→ Aim of the task
Scan each line of the records for the word "scene" and extract the ones that have it.

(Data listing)
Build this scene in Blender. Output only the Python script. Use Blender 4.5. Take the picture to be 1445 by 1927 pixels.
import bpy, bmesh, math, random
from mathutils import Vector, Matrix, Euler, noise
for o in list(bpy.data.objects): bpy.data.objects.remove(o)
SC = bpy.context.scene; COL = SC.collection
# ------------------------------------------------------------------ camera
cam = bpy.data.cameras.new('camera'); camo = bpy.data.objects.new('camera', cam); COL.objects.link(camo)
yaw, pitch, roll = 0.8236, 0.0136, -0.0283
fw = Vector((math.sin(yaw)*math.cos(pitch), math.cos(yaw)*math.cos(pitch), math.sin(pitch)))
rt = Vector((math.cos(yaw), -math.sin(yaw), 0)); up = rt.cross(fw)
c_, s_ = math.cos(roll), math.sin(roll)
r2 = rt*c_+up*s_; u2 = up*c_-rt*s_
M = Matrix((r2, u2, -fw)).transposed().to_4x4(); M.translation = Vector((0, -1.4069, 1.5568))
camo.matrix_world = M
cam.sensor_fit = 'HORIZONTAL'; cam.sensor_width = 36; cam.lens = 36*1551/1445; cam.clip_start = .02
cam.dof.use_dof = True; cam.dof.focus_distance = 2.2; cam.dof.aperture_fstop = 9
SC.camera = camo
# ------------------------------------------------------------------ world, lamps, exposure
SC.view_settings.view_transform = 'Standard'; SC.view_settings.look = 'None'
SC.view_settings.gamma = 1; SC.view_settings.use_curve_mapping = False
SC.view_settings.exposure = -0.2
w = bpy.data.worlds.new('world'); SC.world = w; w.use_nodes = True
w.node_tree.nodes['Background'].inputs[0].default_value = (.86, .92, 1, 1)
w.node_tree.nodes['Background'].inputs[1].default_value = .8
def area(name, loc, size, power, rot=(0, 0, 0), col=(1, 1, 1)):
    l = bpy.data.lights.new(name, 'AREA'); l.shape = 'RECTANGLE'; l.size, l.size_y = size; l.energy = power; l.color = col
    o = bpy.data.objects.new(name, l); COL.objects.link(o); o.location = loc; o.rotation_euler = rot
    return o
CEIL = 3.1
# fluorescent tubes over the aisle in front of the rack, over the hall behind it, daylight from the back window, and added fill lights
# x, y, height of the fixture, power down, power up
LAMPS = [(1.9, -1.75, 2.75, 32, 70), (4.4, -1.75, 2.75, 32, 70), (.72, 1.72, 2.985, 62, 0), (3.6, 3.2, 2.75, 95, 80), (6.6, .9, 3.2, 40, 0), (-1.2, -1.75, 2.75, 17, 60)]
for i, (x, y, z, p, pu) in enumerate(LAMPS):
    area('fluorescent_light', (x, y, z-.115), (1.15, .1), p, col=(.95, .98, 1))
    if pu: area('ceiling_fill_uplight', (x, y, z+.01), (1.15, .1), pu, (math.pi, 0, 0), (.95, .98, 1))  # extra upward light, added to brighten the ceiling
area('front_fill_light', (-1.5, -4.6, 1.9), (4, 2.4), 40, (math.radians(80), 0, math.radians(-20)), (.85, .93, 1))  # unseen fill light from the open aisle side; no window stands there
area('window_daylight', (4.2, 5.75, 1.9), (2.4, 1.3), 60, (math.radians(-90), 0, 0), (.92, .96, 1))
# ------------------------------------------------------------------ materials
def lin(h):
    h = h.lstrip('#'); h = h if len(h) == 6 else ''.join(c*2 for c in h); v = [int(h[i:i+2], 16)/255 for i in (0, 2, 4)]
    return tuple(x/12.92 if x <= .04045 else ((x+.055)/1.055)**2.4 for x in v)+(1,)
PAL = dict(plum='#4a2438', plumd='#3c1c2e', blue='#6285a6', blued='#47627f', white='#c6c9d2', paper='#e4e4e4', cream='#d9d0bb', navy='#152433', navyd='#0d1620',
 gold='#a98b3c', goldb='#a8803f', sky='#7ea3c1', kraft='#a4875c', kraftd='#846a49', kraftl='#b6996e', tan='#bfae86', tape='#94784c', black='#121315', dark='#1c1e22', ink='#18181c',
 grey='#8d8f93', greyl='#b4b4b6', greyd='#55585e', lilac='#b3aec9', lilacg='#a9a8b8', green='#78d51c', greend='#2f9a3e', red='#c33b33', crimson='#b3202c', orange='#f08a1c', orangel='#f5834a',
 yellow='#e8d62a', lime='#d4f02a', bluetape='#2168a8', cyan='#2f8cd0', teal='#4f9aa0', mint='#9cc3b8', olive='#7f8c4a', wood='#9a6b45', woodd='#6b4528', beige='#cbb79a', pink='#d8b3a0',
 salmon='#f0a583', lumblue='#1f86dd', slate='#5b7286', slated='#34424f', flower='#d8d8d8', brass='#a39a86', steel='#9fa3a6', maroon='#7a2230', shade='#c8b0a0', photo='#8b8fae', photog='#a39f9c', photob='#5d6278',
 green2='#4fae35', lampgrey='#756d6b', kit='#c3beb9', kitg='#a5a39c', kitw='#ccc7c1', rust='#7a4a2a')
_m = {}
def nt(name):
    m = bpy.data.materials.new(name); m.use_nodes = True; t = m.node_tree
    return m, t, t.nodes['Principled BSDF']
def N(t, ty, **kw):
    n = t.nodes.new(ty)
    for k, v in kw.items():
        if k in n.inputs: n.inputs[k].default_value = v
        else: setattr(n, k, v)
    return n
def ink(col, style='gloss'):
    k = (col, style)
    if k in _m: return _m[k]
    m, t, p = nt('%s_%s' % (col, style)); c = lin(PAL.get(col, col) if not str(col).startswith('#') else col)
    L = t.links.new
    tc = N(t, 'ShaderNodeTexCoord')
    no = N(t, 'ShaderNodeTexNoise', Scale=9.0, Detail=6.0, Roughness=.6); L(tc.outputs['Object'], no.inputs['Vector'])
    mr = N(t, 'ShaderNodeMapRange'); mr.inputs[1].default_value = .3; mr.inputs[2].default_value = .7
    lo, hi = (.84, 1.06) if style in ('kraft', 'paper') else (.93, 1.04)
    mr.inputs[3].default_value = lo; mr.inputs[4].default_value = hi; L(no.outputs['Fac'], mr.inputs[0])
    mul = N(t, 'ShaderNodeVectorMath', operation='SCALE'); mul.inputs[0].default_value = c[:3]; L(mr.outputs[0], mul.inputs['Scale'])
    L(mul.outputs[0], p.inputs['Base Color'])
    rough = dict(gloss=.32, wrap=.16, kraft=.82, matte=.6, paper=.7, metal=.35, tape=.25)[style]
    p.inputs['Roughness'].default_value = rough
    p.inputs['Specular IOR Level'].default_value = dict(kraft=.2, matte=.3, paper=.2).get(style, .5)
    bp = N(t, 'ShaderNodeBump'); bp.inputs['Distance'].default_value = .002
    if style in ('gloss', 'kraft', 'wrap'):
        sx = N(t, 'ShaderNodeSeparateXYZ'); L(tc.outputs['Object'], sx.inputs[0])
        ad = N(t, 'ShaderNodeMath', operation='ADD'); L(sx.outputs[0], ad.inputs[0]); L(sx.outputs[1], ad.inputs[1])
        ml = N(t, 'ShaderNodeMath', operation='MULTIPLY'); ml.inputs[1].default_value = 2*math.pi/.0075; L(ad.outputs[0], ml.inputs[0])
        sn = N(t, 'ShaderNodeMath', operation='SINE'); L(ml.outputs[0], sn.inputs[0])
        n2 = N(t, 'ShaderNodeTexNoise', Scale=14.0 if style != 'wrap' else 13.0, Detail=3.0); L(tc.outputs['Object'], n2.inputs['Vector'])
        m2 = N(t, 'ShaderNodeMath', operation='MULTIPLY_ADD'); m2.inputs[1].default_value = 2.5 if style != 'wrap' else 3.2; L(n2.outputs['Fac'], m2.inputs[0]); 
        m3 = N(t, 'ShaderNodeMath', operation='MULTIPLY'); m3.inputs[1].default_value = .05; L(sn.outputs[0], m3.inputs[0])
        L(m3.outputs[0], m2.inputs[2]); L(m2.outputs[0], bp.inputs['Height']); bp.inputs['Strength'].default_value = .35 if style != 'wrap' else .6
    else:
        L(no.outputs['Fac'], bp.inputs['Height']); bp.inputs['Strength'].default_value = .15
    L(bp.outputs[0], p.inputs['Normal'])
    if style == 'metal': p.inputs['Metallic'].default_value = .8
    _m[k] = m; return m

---

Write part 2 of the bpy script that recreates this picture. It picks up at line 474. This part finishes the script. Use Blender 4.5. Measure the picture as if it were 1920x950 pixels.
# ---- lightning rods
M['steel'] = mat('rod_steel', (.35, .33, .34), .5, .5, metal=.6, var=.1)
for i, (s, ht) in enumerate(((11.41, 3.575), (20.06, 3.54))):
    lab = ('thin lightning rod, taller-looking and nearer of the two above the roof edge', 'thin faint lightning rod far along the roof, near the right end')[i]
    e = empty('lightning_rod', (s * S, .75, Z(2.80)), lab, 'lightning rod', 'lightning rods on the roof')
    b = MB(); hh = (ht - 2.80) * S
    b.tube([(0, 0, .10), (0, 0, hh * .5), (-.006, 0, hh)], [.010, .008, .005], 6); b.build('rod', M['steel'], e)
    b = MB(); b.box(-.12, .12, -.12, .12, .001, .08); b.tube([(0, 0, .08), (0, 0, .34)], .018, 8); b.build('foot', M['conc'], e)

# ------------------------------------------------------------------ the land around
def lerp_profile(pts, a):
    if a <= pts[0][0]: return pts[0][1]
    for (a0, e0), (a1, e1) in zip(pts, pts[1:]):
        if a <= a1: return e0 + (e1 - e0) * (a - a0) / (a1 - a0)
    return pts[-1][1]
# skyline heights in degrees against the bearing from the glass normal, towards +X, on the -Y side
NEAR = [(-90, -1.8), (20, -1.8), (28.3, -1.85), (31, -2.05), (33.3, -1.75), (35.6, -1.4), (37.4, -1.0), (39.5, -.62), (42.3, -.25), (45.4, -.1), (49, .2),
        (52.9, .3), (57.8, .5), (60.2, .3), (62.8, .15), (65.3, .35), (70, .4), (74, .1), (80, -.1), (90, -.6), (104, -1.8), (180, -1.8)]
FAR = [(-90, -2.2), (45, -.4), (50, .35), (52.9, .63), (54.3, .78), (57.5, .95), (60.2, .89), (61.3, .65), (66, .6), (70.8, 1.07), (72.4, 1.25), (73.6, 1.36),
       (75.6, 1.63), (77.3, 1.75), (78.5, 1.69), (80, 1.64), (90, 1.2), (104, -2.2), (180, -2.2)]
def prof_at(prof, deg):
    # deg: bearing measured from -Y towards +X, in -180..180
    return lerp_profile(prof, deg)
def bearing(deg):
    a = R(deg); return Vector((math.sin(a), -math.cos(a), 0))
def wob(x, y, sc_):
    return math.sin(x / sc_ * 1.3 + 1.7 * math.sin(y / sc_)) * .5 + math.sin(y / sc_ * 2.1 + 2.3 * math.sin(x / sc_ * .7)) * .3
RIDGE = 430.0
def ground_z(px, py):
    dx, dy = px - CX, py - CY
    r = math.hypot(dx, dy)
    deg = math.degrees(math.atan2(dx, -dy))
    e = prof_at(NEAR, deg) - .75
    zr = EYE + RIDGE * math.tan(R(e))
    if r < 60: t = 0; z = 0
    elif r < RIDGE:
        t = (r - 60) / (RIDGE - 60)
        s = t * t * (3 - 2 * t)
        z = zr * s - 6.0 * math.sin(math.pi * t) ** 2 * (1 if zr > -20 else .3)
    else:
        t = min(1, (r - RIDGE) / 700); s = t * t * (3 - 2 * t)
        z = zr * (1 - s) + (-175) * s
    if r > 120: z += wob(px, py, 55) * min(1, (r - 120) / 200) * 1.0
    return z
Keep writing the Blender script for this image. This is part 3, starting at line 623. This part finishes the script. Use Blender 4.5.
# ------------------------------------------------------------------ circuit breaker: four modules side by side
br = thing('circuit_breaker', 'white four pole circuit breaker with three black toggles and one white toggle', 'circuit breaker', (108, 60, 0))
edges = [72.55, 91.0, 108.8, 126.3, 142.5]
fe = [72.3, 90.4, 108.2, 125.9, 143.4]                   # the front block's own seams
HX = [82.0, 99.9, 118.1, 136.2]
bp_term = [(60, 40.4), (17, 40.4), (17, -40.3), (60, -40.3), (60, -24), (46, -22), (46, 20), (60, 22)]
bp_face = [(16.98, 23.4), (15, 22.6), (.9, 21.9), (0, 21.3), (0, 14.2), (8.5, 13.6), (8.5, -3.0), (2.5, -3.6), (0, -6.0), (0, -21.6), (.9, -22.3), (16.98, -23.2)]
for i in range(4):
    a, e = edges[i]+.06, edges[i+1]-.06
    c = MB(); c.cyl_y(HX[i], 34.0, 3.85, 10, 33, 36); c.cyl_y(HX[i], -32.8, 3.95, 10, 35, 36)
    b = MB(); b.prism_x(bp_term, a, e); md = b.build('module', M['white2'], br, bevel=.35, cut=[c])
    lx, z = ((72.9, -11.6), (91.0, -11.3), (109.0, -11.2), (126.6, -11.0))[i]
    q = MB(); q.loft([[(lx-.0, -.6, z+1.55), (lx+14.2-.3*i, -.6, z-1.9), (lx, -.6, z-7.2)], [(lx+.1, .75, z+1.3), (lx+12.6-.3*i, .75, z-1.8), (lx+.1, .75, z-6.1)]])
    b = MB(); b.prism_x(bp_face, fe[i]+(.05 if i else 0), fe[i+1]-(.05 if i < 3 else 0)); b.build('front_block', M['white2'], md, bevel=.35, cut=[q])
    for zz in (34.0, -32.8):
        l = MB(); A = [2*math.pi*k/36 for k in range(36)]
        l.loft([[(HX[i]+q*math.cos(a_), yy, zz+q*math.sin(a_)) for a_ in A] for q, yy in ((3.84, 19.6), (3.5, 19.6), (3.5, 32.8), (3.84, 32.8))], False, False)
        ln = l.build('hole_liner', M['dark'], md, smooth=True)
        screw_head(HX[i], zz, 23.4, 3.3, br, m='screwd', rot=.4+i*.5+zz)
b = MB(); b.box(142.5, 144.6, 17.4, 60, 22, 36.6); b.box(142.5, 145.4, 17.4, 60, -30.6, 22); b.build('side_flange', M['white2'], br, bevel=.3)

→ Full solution
Build this scene in Blender. Output only the Python script. Use Blender 4.5. Take the picture to be 1445 by 1927 pixels.
SC = bpy.context.scene; COL = SC.collection